Supplied information
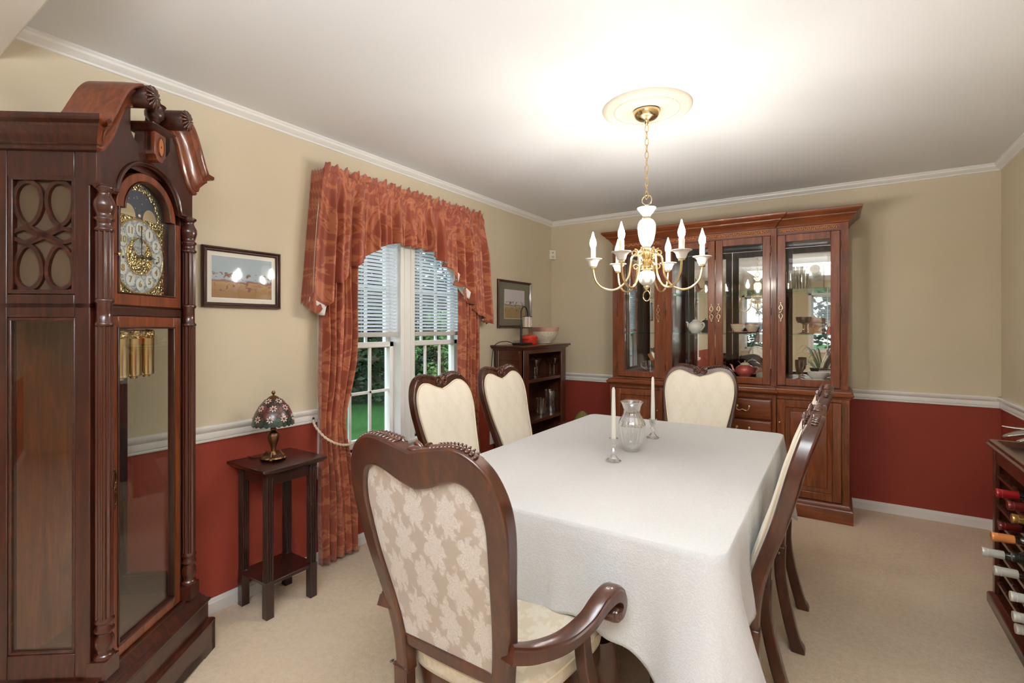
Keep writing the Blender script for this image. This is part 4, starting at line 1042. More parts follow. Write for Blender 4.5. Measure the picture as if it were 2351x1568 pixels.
m.loops(L, cap0=False, cap1=False); shd = m.build('stained_glass_shade', M['tiff'], lp, smooth=80, solid=.003)
# daisies of pink and white glass on the shade
M['petal'] = plain('pink_white_glass', (226,196,188), .3, coat=.4)
m = MB(); m2 = MB()
def dome_pt(th, s):   # s along the profile 0..1
    i = s*(len(DS)-1); k = min(int(i), len(DS)-2); f = i-k; r = DS[k][0]*(1-f)+DS[k+1][0]*f; z = DS[k][1]*(1-f)+DS[k+1][1]*f
    return Vector(((r+.002)*math.cos(th), (r+.002)*math.sin(th), z))
for j, (sv, cnt, ph) in enumerate(((.22, 9, 0), (.47, 7, .35), (.70, 5, .1))):
    for k in range(cnt):
        th = ph+2*PI*k/cnt; c0 = dome_pt(th, sv); e1 = (dome_pt(th+.05, sv)-c0).normalized(); e2 = (dome_pt(th, sv+.05)-c0).normalized(); nn_ = e1.cross(e2)
        for q in range(7):
            a = 2*PI*q/7; dr = e1*math.cos(a)+e2*math.sin(a); R = Matrix((e1*math.cos(a)+e2*math.sin(a), -e1*math.sin(a)+e2*math.cos(a), nn_)).transposed()
            m.ball(c0+dr*.0115, .0062, (1, .55, .25), 8, 4, M=R)
        m2.ball(c0+nn_*.001, .004, (1,1,.5), 8, 4)
m.build('daisy_petals', M['petal'], shd); m2.build('daisy_centres', M['antique'], shd)
m = MB(); m.lathe([(0,.300),(.022,.300),(.026,.303),(.020,.309),(.010,.314),(.004,.316),(.004,.320),(.0085,.325),(.009,.331),(.0055,.338),(0,.339)], 24); m.build('cap_finial', M['antique'], lp)
m = MB(); m.tube(smooth_curve([(-.045,-.01,.012),(-.075,-.03,.004),(-.100,-.05,.004),(-.150,-.045,.004)], 6), .0022, 6); m.build('lamp_cord', M['bronze'], lp)

# ================= china cabinet =================
KX = 1.685
CC = thing('china_cabinet', 'wide cherry china cabinet with four glazed doors and mirrored back against the far wall', 'china cabinet', (KX, 0, 0))
Kw, Kx = M['wood_cab'], M['wood_cabx']
YB = -.012; YBF = -.420; YHF = -.372; HB = .030      # back, base front, hutch front, breakfront step
def bf(hw, yf, step, c=.412):    # breakfront outline, CCW seen from above
    return [(-hw, YB), (-hw, yf), (-c, yf), (-c, yf-step), (c, yf-step), (c, yf), (hw, yf), (hw, YB)]
def kst(prof, hw, yf, step=HB): 
    m = MB(); m.stack(prof, bf(hw, yf, step), ymax=YB); return m
kst([(.022,0),(.022,.086),(.018,.094),(.010,.100),(.010,.106),(.004,.113),(.0,.120),(0,.128)], .868, YBF).build('base_plinth', Kx, CC, bevel=.0015)
m = MB(); m.box((-.868, YBF+.018, .12), (.868, YB, .862)); m.box((-.412, YBF-HB+.018, .12), (.412, YB, .862)); m.build('base_case', Kw, CC, bevel=.002)
kst([(0,.850),(.006,.856),(.010,.864),(.022,.870),(.026,.878),(.026,.886),(.018,.892),(.012,.897),(.010,.905),(-.02,.908)], .868, YBF).build('counter_moulding', Kx, CC, bevel=.0015)
m = MB()
for a, b, st_ in ((-.868,-.826,0),(.826,.868,0)):
    m.box((a, YBF, .125), (b, YBF+.02, .855))
    for q in range(4): m.box((a+.006+q*.0085, YBF-.004, .15), (a+.010+q*.0085, YBF, .83))
for a, b in ((-.424,-.400),(.400,.424)): m.box((a, YBF-HB-.001, .125), (b, YBF+.02, .855))
m.box((-.012, YBF-HB, .125), (.012, YBF+.02, .855))
m.box((-.826, YBF+.003, .83), (-.424, YBF+.02, .855)); m.box((.424, YBF+.003, .83), (.826, YBF+.02, .855)); m.box((-.41, YBF-HB, .828), (.41, YBF+.02, .855))
m.build('base_stiles', Kw, CC, bevel=.0015)
M['pull'] = M['brass_pale']; M['carved_lit'] = plain('lightened_carved_cherry', (190,124,70), .25, coat=.4)  # leaf band coloured paler to paint in the relief's light and shade
def panel_door(x0, x1, hs):
    y = YBF+.004
    m = MB(); z0, z1 = .135, .826; f = .052
    m.box((x0, y-.010, z0), (x0+f, y+.012, z1)); m.box((x1-f, y-.010, z0), (x1, y+.012, z1)); m.box((x0+f, y-.010, z0), (x1-f, y+.012, z0+f)); m.box((x0+f, y-.010, z1-f), (x1-f, y+.012, z1))
    d = m.build('base_door', Kw, CC, bevel=.003)
    m = MB(); L = []
    for o, yy in ((0, y), (.004, y-.002), (.030, y+.004), (.034, y-.004), (.037, y-.005)):
        L.append([(x0+f+o, yy, z0+f+o), (x1-f-o, yy, z0+f+o), (x1-f-o, yy, z1-f-o), (x0+f+o, yy, z1-f-o)])
    m.loops(L, cap0=False); m.build('raised_panel', Kw, d, smooth=20)
    m = MB(); hx2 = x1-.018 if hs > 0 else x0+.018
    m.ball((hx2, y-.020, .66), .008); m.tube([(hx2, y-.008, .66), (hx2, y-.020, .66)], .003, 6); m.build('door_knob', M['pull'], d)
    m = MB(); hxx = x0-.002 if hs > 0 else x1+.002
    for zz in (.22, .72): MB().tube([(hxx, y-.012, zz-.022), (hxx, y-.012, zz+.022)], .0035, 6).build('hinge', M['bronze'], d)
panel_door(-.822, -.428, 1); panel_door(.428, .822, -1)
for cx0, cx1 in ((-.396, -.016), (.016, .396)):
    for k, (za, zb) in enumerate(((.668,.818),(.508,.658),(.338,.498),(.140,.328))):
        y = YBF-HB+.004
        m = MB(); m.loops([[(cx0+o, yy, za+o), (cx1-o, yy, za+o), (cx1-o, yy, zb-o), (cx0+o, yy, zb-o)] for o, yy in ((0, y+.012), (0, y-.004), (.006, y-.010), (.012, y-.012))]); d = m.build('drawer', Kx, CC, smooth=20, bevel=.001)
        m = MB(); xc = (cx0+cx1)/2; zc = (za+zb)/2+.01
        m.tube(smooth_curve([(xc-.042, y-.014, zc+.006), (xc-.044, y-.034, zc+.002), (xc-.040, y-.040, zc-.012), (xc-.024, y-.040, zc-.022), (xc-.008, y-.040, zc-.016), (xc, y-.042, zc-.012), (xc+.008, y-.040, zc-.016), (xc+.024, y-.040, zc-.022), (xc+.040, y-.040, zc-.012), (xc+.044, y-.034, zc+.002), (xc+.042, y-.014, zc+.006)], 5), .0035, 8)
        for s in (-1, 1): m.ball((xc+s*.042, y-.015, zc+.007), .010, (1,.5,1))
        m.build('drawer_pull', M['pull'], d)
# hutch
kst([(0,.903),(0,.918)], .862, YHF).build('hutch_bottom_rail', Kx, CC)
m = MB()
for s in (-1, 1):
    a, b = sorted((s*.862, s*.846))
    for (p, q) in (((YHF+.02, .905), (YHF+.065, 2.10)), ((YB-.05, .905), (YB, 2.10)), ((YHF+.02, .905), (YB, .975)), ((YHF+.02, 2.01), (YB, 2.10))): m.box((a, p[0], p[1]), (b, q[0], q[1]))
m.box((-.86, YHF+.02, .915), (.86, YB, .955)); m.box((-.41, YHF-HB+.02, .915), (.41, YB, .955)); m.box((-.86, YHF+.02, 2.03), (.86, YB, 2.10)); m.box((-.41, YHF-HB+.02, 2.03), (.41, YB, 2.10))
m.box((-.420, YHF+.02, .955), (-.404, YB, 2.03)); m.box((.404, YHF+.02, .955), (.420, YB, 2.03))
m.build('hutch_case', Kw, CC, bevel=.0015)
for s in (-1, 1): MB().box((s*.854-.002, YHF+.06, .97), (s*.854+.002, YB-.045, 2.015)).build('side_glass', M['pane'], CC, smooth=None)
MB().box((-.842, YB-.006, .955), (.842, YB-.003, 2.03)).build('mirror_back', M['mirror'], CC, smooth=None)
for a, b in ((-.862, -.816), (.816, .862)):
    m = MB(); m.box((a, YHF, .918), (b, YHF+.02, 2.085))
    for q in range(5): m.box((a+.005+q*.0078, YHF-.0035, .945), (a+.0088+q*.0078, YHF, 2.07))
    m.build('fluted_pilaster', Kw, CC, bevel=.001)
for s in (-1, 1):
    a, b = (s*.386, s*.424) if s > 0 else (-.424, -.386)
    m = MB(); m.box((a, YHF-HB, .918), (b, YHF+.02, 2.085))
    for q in range(3): m.box((a+.008+q*.0085, YHF-HB-.003, .945), (a+.012+q*.0085, YHF-HB, 2.03))
    m.build('fluted_pilaster', Kw, CC, bevel=.001)
# carved frieze
fz = MB()
for (a, b, yy) in ((-.816, -.424, YHF), (.424, .816, YHF), (-.386, .386, YHF-HB)):
    fz.box((a, yy+.002, 2.034), (b, yy+.02, 2.088))
fzo = fz.build('frieze', Kx, CC)
m = MB(); random.seed(3)
for (a, b, yy) in ((-.80, -.44, YHF), (.44, .80, YHF), (-.37, .37, YHF-HB)):
    nn_ = int((b-a)/.012)
    m.box((a-.004, yy-.002, 2.048), (b+.004, yy+.002, 2.0495)); m.box((a-.004, yy-.002, 2.077), (b+.004, yy+.002, 2.0785))
    for k in range(nn_):
        x = a+(b-a)*(k+.5)/nn_
        m.ball((x, yy-.002, 2.063+.004*math.sin(k*1.7)), .0088, (.62, .8, 1.1), 6, 4, M=Matrix.Rotation(random.uniform(-1, 1), 3, 'Y'))
        m.ball((x+.004, yy, 2.070-.010*(k % 2)), .0048, (1.4, .8, .6), 6, 4)
m.build('carved_leaf_band', M['carved_lit'], fzo, smooth=60)
kst([(0,2.085),(.006,2.088),(.008,2.096),(.012,2.100),(.016,2.108),(.030,2.124),(.044,2.132),(.048,2.138),(.048,2.144),(.058,2.150),(.070,2.160),(.078,2.168),(.080,2.176),(.080,2.184),(0,2.186)], .862, YHF).build('crown_cornice', Kx, CC, bevel=.001)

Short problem
Your task is to reproduce exactly the lines from the start of the data above through the line containing "m.build('lamp_cord', M['bronze'], lp)", leaving every picture out.

Exercise output
Keep writing the Blender script for this image. This is part 4, starting at line 1042. More parts follow. Write for Blender 4.5. Measure the picture as if it were 2351x1568 pixels.
m.loops(L, cap0=False, cap1=False); shd = m.build('stained_glass_shade', M['tiff'], lp, smooth=80, solid=.003)
# daisies of pink and white glass on the shade
M['petal'] = plain('pink_white_glass', (226,196,188), .3, coat=.4)
m = MB(); m2 = MB()
def dome_pt(th, s):   # s along the profile 0..1
    i = s*(len(DS)-1); k = min(int(i), len(DS)-2); f = i-k; r = DS[k][0]*(1-f)+DS[k+1][0]*f; z = DS[k][1]*(1-f)+DS[k+1][1]*f
    return Vector(((r+.002)*math.cos(th), (r+.002)*math.sin(th), z))
for j, (sv, cnt, ph) in enumerate(((.22, 9, 0), (.47, 7, .35), (.70, 5, .1))):
    for k in range(cnt):
        th = ph+2*PI*k/cnt; c0 = dome_pt(th, sv); e1 = (dome_pt(th+.05, sv)-c0).normalized(); e2 = (dome_pt(th, sv+.05)-c0).normalized(); nn_ = e1.cross(e2)
        for q in range(7):
            a = 2*PI*q/7; dr = e1*math.cos(a)+e2*math.sin(a); R = Matrix((e1*math.cos(a)+e2*math.sin(a), -e1*math.sin(a)+e2*math.cos(a), nn_)).transposed()
            m.ball(c0+dr*.0115, .0062, (1, .55, .25), 8, 4, M=R)
        m2.ball(c0+nn_*.001, .004, (1,1,.5), 8, 4)
m.build('daisy_petals', M['petal'], shd); m2.build('daisy_centres', M['antique'], shd)
m = MB(); m.lathe([(0,.300),(.022,.300),(.026,.303),(.020,.309),(.010,.314),(.004,.316),(.004,.320),(.0085,.325),(.009,.331),(.0055,.338),(0,.339)], 24); m.build('cap_finial', M['antique'], lp)
m = MB(); m.tube(smooth_curve([(-.045,-.01,.012),(-.075,-.03,.004),(-.100,-.05,.004),(-.150,-.045,.004)], 6), .0022, 6); m.build('lamp_cord', M['bronze'], lp)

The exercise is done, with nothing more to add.